- **Task instructions**: Identify the lines bearing the string "from" and gather them.

- **Stored data**:
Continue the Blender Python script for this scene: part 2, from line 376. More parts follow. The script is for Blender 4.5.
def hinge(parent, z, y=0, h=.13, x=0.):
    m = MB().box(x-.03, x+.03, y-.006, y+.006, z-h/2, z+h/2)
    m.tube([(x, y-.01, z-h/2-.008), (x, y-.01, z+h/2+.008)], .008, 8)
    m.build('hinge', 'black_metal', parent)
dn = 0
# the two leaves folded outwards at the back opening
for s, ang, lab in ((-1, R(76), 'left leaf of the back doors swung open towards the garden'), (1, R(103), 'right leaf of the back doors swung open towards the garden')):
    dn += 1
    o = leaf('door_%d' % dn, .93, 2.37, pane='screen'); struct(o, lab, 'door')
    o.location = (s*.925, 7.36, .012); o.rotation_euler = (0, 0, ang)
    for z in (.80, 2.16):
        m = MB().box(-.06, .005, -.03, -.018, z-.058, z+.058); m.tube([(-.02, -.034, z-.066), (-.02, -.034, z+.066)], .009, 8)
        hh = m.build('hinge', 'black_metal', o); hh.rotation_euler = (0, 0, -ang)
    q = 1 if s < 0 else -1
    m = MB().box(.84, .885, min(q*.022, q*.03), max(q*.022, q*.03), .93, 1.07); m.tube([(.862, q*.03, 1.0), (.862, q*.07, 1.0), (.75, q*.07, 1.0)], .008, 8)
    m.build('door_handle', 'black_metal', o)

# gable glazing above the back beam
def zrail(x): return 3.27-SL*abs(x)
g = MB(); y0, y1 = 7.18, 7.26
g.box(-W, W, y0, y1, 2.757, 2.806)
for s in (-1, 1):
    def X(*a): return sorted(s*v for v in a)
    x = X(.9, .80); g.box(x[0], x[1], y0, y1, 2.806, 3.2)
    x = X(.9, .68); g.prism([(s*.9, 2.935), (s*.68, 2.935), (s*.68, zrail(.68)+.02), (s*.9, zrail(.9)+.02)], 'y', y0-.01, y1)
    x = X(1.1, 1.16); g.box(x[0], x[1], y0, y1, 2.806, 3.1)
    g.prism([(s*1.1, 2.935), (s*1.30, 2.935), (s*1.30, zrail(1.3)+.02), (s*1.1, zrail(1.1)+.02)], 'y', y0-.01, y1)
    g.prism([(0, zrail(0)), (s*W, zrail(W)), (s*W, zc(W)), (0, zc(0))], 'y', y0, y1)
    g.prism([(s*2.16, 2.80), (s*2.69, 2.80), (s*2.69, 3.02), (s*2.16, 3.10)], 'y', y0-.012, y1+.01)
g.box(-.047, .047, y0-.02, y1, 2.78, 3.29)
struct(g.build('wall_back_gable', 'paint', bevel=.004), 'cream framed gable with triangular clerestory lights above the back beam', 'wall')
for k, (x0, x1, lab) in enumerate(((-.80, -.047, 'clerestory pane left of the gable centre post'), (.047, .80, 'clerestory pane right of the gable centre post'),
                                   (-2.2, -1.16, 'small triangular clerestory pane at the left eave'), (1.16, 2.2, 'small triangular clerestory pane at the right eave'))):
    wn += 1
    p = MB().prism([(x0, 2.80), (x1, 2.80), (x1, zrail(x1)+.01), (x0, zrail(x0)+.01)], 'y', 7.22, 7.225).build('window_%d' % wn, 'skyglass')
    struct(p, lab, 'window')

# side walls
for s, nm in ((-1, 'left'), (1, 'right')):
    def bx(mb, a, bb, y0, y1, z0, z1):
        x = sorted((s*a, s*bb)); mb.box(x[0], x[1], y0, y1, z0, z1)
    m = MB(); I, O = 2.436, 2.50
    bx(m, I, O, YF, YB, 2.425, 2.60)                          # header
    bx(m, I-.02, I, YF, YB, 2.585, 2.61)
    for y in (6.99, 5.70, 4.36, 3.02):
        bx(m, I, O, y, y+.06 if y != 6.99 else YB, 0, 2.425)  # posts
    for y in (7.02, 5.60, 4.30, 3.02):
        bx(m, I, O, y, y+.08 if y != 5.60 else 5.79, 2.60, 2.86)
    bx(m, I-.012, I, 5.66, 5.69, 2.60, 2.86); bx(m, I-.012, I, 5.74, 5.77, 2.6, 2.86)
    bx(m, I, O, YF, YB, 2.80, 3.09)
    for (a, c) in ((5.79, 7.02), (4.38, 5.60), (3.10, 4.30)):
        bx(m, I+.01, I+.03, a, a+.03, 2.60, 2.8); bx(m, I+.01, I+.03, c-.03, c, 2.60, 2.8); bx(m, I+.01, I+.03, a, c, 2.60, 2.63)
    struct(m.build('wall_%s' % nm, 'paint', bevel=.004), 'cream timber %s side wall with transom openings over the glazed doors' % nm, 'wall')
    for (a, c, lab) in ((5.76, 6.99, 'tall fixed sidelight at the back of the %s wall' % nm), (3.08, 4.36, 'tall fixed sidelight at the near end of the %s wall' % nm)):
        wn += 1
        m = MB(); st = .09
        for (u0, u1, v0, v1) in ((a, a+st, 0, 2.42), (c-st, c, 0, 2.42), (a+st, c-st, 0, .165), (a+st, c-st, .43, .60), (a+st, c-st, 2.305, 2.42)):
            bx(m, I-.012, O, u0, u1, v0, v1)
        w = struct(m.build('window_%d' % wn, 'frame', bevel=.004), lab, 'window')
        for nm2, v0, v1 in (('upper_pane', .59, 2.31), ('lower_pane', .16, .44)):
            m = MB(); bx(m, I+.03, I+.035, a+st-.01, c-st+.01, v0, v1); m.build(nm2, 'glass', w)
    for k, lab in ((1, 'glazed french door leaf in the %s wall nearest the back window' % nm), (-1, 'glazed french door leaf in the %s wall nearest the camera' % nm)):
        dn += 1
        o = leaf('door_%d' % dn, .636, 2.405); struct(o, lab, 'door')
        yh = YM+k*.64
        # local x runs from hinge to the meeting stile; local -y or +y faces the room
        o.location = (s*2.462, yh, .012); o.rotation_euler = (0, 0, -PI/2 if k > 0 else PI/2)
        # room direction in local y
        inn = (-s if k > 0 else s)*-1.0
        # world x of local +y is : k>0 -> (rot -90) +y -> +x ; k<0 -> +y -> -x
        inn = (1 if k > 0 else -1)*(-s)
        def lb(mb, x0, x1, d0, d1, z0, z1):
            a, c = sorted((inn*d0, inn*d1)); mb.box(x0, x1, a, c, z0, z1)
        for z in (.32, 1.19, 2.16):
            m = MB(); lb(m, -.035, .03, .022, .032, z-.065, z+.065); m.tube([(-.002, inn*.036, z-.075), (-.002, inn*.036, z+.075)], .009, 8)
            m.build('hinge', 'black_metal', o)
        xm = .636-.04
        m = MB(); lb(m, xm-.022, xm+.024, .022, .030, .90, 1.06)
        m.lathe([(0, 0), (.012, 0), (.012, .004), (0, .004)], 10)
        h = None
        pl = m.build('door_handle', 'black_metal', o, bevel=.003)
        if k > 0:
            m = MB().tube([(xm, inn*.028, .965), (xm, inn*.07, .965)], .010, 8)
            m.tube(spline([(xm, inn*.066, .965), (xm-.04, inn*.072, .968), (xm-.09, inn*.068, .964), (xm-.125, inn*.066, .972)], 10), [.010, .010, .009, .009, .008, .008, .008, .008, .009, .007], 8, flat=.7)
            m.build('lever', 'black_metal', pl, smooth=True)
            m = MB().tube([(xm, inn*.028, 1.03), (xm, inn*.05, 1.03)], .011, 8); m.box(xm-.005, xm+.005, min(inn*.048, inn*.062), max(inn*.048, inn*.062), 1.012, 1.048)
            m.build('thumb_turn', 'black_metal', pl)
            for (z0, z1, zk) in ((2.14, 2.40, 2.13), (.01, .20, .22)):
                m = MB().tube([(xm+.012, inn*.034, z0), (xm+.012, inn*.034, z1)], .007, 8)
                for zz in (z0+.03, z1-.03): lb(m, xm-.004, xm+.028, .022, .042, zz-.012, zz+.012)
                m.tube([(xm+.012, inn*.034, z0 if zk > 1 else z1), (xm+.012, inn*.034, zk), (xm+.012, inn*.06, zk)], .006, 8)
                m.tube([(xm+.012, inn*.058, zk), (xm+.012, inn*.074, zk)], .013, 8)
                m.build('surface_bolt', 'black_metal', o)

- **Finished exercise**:
Continue the Blender Python script for this scene: part 2, from line 376. More parts follow. The script is for Blender 4.5.
        # local x runs from hinge to the meeting stile; local -y or +y faces the room